The term “transmodality” is fairly new, but this progression is being incorporated into everyday life without people knowing the name of what they are doing. Margret R. Hawkins, a professor whose research focuses on applied linguistics, is interested in the “trans” turn in language. In particular, she points out the rapid globalization of technology: “…human communication entails the coordination and interpretation of a vast array of semiotic resources that are entangled with language in fluid and unpredictable ways” (Hawkins 55-56). In fact, this idea that transmodality stems from globalization makes perfect sense for non-native speakers in the English classroom. If students are assigned pages of reading for homework and have a harder time understanding written work, but are confident in their ability to listen, comprehend, and engage in conversation, then having a transmodal text with an auditory function would benefit their understanding of the material.
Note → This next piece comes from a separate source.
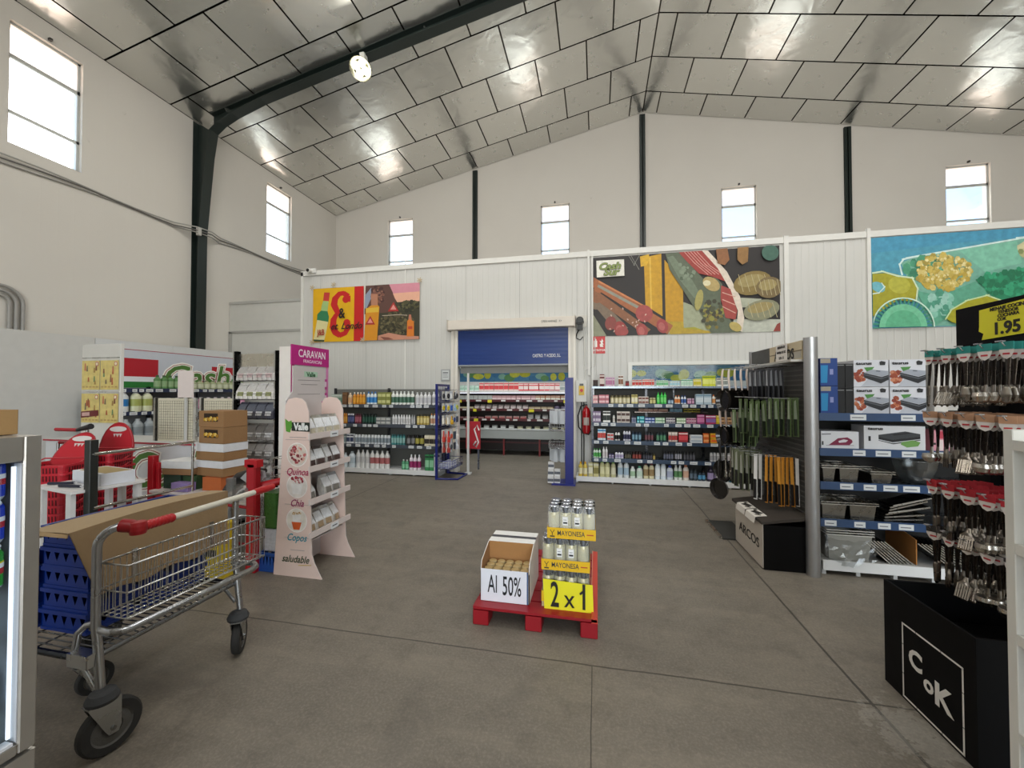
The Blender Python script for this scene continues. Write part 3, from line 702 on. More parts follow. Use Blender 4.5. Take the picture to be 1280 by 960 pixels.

Additionally, it would likely take these students less time to complete the assignment; essentially, it would double the benefits of a transmodal text.
It is worth noting that transmodality differs from Jay David Bolter and Richard Grusin’s 1999 ideas of remediation. Remediation, as defined by Bolter and Grusin, is a double logic, in which “Our culture wants both to multiply its media and to erase all traces of mediation: ideally, it wants to erase its media in the very act of multiplying them” (Bolter and Grusin 5). This theory is built by emphasizing the immediacy of media and information. Along with the immediacy of media, remediation also has to do with embodiment and an audience’s desire to experience or embody the thing being represented, with a common example being the utilization of virtual reality (VR) headsets (Bolter and Grusin 5-6). While remediation is certainly worthy of our study and attention, it can be seen more as a precursor to the idea of transmodality. While Bolter and Grusin focused on hypermediacy and the speed at which things can be added or adapted to a new medium, transmodality considers all (or many) different media sources simultaneously and allows users to choose their preference. In contrast, remediation allows the current culture and society to dictate what modality we should prefer. We can understand remediation as seeking the next new modality, whereas transmodality can be seen as having the option to choose.